Stated problem
Using the data below, return the stretch from the line that contains "The Blender Python" through the line that contains "the photo', RT)", both included, exactly as it stands and nothing beyond it.

Entries with scene source code
-- Begin --

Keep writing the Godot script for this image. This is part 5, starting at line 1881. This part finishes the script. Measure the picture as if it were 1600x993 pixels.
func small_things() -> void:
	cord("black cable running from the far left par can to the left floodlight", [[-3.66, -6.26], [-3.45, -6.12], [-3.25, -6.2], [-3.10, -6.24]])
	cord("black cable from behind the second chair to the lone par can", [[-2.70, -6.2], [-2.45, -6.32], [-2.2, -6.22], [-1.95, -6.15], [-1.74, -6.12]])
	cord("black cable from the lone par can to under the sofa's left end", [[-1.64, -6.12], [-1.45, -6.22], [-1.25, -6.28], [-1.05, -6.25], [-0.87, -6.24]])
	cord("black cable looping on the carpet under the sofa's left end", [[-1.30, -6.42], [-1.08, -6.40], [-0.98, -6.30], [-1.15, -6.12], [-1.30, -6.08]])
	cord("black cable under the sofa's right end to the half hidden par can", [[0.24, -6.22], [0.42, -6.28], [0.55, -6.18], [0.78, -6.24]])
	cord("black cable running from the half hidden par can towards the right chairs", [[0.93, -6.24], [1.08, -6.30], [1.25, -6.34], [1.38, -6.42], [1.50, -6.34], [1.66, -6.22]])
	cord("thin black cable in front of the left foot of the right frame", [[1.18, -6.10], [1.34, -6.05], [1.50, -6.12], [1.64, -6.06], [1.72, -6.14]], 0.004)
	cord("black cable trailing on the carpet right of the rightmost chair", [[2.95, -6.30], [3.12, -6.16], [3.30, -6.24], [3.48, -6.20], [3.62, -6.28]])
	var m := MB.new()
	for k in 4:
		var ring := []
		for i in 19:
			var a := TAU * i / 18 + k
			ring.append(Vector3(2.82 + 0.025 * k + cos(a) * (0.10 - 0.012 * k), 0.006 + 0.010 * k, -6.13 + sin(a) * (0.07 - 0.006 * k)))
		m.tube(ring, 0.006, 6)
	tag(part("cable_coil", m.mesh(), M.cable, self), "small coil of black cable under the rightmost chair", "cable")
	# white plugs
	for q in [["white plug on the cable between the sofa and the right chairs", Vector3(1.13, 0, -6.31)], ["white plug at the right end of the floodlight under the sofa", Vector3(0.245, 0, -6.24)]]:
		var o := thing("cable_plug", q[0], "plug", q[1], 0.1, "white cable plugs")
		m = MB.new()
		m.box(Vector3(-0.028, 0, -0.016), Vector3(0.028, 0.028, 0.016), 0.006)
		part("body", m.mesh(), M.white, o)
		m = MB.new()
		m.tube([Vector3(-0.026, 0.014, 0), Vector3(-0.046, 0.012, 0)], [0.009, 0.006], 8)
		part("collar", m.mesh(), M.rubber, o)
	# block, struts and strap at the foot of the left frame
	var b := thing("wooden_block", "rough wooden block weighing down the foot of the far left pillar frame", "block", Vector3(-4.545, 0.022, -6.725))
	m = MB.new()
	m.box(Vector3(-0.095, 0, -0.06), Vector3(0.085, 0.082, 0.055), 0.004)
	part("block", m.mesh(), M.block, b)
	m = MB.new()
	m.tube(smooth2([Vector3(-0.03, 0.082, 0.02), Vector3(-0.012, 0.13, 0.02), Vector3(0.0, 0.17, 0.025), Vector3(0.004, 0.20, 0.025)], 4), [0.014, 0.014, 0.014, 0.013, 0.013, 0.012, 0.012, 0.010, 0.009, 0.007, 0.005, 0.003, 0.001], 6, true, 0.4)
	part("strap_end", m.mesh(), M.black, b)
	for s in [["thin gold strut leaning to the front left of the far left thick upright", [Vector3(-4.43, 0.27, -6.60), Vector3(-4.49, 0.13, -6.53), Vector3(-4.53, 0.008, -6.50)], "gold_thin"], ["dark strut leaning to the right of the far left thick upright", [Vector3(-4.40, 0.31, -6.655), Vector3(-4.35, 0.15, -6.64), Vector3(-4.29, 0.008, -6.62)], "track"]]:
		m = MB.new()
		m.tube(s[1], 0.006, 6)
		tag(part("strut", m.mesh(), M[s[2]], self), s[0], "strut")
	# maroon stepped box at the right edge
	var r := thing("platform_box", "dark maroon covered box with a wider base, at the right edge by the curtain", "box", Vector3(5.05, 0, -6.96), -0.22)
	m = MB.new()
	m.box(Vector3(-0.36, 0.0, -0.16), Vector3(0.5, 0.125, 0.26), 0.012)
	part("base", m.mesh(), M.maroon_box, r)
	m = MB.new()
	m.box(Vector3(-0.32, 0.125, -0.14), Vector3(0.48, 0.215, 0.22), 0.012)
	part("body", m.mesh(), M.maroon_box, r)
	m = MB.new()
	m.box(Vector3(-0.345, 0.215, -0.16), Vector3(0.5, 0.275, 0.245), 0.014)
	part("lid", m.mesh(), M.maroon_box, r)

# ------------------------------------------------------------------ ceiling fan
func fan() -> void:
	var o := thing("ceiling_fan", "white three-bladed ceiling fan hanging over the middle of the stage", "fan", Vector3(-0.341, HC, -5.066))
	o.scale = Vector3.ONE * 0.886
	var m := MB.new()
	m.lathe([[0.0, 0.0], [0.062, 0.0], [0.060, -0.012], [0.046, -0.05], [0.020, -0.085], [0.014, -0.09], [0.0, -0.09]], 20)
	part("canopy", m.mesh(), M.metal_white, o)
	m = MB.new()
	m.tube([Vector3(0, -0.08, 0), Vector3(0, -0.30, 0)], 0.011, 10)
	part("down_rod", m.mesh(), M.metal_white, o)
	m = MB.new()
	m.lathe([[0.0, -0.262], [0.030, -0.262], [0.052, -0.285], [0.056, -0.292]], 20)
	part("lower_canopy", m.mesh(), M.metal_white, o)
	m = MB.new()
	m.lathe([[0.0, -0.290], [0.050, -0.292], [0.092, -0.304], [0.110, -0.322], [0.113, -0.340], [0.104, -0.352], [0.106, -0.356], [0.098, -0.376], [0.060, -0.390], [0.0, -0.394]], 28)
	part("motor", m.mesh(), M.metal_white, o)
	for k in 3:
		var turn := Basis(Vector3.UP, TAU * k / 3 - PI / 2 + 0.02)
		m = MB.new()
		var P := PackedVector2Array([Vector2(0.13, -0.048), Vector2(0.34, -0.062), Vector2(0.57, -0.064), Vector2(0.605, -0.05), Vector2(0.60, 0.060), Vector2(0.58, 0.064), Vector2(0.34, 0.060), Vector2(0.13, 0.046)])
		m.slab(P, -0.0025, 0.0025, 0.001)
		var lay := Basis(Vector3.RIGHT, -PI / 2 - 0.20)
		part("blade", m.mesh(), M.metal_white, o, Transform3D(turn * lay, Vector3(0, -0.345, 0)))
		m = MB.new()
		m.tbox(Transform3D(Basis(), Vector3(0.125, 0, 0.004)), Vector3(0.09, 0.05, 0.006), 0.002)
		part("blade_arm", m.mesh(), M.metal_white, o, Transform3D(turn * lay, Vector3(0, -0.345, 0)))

-- End --
-- Begin --

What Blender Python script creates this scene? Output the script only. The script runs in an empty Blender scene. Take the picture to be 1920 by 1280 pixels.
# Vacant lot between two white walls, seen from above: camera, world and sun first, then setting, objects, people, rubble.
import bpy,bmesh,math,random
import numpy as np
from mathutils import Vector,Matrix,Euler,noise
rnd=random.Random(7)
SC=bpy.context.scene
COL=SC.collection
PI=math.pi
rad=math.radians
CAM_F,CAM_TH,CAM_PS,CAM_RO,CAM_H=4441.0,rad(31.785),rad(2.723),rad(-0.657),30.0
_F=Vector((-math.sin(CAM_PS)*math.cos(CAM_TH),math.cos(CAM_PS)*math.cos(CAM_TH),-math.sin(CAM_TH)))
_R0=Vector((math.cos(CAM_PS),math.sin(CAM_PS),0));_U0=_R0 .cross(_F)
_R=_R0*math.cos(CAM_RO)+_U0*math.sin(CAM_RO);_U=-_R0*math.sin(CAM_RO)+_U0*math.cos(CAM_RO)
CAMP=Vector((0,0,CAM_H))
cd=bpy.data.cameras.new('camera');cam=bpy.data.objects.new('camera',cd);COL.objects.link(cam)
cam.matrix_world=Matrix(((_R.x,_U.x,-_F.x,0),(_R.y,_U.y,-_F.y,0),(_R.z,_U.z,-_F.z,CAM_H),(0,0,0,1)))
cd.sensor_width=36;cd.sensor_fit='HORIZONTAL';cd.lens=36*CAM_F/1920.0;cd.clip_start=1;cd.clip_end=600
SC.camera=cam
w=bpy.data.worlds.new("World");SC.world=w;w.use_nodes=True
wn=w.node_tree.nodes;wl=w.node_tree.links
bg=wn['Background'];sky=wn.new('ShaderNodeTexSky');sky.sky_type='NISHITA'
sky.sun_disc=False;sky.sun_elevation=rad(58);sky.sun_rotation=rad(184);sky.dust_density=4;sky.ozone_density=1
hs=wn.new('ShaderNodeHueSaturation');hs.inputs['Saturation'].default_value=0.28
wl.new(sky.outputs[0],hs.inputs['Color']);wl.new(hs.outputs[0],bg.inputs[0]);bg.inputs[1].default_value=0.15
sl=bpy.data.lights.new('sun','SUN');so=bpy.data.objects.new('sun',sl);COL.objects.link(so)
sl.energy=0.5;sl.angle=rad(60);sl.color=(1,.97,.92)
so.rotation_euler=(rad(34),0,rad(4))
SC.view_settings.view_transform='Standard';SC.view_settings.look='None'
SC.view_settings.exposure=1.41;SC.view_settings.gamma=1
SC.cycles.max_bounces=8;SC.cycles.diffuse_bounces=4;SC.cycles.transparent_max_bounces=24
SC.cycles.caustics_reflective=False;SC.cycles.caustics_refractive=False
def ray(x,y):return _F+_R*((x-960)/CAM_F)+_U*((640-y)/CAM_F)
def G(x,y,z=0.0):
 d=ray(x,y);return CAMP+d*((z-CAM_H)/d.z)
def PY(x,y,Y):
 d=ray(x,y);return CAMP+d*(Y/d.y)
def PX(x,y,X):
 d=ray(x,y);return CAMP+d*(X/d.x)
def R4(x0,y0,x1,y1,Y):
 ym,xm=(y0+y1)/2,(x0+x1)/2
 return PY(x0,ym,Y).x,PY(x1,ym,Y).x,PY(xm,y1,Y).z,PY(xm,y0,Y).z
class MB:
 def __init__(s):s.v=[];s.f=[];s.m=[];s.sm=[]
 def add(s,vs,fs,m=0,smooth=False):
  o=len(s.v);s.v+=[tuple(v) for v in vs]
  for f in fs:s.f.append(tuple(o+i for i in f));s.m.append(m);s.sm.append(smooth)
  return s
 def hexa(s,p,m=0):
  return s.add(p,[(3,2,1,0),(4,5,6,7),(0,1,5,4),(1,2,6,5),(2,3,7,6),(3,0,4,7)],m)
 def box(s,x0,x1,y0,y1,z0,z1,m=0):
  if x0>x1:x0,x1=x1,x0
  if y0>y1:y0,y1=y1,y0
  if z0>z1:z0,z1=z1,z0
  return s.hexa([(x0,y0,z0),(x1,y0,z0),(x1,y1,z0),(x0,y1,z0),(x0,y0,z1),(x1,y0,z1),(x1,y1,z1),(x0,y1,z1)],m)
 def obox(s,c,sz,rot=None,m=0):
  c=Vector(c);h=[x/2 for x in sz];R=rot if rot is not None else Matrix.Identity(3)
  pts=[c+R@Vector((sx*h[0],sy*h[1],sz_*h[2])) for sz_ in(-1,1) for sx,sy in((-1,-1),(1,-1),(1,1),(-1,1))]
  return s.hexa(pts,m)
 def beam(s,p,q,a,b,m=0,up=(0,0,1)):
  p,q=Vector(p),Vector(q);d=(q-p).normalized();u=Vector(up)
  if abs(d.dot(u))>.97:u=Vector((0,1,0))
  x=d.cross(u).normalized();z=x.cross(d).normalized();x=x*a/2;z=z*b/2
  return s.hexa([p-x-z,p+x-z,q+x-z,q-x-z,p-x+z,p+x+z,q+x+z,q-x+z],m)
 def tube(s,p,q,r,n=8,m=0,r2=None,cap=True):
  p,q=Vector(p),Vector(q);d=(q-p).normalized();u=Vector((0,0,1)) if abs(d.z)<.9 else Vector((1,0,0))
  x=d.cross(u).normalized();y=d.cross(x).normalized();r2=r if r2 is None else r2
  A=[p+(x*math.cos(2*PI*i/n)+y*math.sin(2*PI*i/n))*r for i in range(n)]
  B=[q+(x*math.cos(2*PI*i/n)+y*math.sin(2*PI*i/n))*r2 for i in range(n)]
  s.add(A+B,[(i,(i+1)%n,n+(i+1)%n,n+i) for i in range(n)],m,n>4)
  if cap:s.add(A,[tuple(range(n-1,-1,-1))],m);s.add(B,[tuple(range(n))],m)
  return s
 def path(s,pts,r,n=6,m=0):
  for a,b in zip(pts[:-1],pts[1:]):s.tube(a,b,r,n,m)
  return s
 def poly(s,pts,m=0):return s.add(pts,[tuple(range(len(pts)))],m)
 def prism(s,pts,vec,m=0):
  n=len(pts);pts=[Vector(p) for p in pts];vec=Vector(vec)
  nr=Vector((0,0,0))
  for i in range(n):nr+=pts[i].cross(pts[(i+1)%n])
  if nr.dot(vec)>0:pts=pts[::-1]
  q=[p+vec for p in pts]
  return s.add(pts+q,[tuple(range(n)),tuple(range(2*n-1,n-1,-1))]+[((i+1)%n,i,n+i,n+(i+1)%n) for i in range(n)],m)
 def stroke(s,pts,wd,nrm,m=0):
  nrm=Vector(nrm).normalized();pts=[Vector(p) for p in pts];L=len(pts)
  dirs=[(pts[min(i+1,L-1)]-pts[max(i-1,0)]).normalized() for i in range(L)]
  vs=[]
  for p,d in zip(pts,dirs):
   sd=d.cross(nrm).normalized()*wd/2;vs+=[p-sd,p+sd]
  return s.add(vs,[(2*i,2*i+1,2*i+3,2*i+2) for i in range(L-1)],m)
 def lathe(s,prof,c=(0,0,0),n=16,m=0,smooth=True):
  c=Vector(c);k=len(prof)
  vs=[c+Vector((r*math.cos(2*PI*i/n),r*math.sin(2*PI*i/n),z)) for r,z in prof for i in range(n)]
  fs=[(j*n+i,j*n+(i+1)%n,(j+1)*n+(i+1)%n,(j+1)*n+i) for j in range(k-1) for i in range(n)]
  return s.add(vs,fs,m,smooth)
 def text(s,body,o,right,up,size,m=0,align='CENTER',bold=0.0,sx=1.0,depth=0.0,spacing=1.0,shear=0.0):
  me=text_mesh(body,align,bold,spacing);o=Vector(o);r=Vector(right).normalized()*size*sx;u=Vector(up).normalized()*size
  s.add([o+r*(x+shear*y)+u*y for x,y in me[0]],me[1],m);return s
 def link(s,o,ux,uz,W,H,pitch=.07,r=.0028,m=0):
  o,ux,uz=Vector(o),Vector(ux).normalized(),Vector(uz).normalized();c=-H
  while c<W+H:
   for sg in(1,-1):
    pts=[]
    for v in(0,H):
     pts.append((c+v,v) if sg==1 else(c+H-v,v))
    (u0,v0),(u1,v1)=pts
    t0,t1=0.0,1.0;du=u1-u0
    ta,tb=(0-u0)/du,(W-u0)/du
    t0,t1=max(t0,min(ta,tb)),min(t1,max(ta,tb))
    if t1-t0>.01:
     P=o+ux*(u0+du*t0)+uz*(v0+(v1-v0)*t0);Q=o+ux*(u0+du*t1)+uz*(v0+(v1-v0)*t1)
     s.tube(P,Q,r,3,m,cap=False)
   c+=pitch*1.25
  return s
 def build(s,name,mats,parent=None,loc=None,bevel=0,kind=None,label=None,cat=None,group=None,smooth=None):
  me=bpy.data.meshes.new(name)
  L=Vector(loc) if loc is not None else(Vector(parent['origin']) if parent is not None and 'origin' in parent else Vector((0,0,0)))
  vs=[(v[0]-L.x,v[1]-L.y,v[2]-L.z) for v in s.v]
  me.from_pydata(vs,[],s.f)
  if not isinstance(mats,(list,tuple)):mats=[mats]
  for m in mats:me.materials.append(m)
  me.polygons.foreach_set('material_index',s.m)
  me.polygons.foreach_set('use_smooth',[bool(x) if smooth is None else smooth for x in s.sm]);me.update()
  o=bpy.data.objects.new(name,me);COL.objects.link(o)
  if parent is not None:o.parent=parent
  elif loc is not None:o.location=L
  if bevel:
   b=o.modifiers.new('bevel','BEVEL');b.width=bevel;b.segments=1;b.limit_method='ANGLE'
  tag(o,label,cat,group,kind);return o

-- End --
-- Begin --

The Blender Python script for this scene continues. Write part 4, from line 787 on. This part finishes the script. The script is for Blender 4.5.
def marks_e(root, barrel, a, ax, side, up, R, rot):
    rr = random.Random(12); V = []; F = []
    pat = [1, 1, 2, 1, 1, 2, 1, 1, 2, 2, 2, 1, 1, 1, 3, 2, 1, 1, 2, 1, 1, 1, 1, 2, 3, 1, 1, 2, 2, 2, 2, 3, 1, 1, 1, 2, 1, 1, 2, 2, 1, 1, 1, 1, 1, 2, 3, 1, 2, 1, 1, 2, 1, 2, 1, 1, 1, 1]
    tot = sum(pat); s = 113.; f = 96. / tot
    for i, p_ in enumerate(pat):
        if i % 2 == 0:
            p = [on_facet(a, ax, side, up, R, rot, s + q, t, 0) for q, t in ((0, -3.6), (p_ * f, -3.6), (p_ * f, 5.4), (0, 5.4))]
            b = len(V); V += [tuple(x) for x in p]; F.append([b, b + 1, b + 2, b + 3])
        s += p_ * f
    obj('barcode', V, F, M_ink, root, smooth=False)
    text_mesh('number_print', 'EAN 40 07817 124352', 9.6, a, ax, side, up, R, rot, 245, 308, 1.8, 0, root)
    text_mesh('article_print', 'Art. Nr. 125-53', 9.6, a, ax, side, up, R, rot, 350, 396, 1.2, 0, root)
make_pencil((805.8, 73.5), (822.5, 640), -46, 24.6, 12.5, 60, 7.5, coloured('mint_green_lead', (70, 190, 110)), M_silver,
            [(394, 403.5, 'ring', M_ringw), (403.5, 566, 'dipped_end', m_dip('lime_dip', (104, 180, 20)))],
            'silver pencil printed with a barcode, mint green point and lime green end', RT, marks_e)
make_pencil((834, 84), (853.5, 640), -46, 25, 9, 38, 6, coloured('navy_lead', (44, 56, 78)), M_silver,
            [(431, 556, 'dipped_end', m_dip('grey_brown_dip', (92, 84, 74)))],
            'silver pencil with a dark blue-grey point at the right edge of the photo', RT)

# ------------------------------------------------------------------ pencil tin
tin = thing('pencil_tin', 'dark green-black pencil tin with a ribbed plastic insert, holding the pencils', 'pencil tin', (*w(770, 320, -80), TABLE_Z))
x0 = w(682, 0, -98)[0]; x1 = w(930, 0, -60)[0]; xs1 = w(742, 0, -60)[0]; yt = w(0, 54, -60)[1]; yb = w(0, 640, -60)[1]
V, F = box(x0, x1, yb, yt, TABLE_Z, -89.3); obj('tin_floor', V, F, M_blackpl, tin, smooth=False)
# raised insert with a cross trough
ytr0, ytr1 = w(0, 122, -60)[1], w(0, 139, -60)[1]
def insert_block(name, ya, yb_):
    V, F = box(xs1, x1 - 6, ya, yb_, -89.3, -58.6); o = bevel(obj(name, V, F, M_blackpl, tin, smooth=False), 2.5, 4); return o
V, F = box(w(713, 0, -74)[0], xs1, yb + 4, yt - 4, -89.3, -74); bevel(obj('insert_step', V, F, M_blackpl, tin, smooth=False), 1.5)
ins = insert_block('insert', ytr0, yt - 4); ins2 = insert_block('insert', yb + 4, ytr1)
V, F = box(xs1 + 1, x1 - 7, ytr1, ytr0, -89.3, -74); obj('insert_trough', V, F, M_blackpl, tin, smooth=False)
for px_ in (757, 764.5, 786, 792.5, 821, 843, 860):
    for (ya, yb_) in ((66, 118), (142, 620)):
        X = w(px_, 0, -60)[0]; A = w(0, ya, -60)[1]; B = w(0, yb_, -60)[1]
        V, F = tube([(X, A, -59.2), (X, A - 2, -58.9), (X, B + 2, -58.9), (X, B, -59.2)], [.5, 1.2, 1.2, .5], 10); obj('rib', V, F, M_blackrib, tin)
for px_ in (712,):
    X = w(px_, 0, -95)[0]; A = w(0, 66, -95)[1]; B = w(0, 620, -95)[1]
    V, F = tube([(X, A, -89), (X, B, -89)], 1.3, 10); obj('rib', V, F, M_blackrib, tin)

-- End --

Exercise output
The Blender Python script for this scene continues. Write part 4, from line 787 on. This part finishes the script. The script is for Blender 4.5.
def marks_e(root, barrel, a, ax, side, up, R, rot):
    rr = random.Random(12); V = []; F = []
    pat = [1, 1, 2, 1, 1, 2, 1, 1, 2, 2, 2, 1, 1, 1, 3, 2, 1, 1, 2, 1, 1, 1, 1, 2, 3, 1, 1, 2, 2, 2, 2, 3, 1, 1, 1, 2, 1, 1, 2, 2, 1, 1, 1, 1, 1, 2, 3, 1, 2, 1, 1, 2, 1, 2, 1, 1, 1, 1]
    tot = sum(pat); s = 113.; f = 96. / tot
    for i, p_ in enumerate(pat):
        if i % 2 == 0:
            p = [on_facet(a, ax, side, up, R, rot, s + q, t, 0) for q, t in ((0, -3.6), (p_ * f, -3.6), (p_ * f, 5.4), (0, 5.4))]
            b = len(V); V += [tuple(x) for x in p]; F.append([b, b + 1, b + 2, b + 3])
        s += p_ * f
    obj('barcode', V, F, M_ink, root, smooth=False)
    text_mesh('number_print', 'EAN 40 07817 124352', 9.6, a, ax, side, up, R, rot, 245, 308, 1.8, 0, root)
    text_mesh('article_print', 'Art. Nr. 125-53', 9.6, a, ax, side, up, R, rot, 350, 396, 1.2, 0, root)
make_pencil((805.8, 73.5), (822.5, 640), -46, 24.6, 12.5, 60, 7.5, coloured('mint_green_lead', (70, 190, 110)), M_silver,
            [(394, 403.5, 'ring', M_ringw), (403.5, 566, 'dipped_end', m_dip('lime_dip', (104, 180, 20)))],
            'silver pencil printed with a barcode, mint green point and lime green end', RT, marks_e)
make_pencil((834, 84), (853.5, 640), -46, 25, 9, 38, 6, coloured('navy_lead', (44, 56, 78)), M_silver,
            [(431, 556, 'dipped_end', m_dip('grey_brown_dip', (92, 84, 74)))],
            'silver pencil with a dark blue-grey point at the right edge of the photo', RT)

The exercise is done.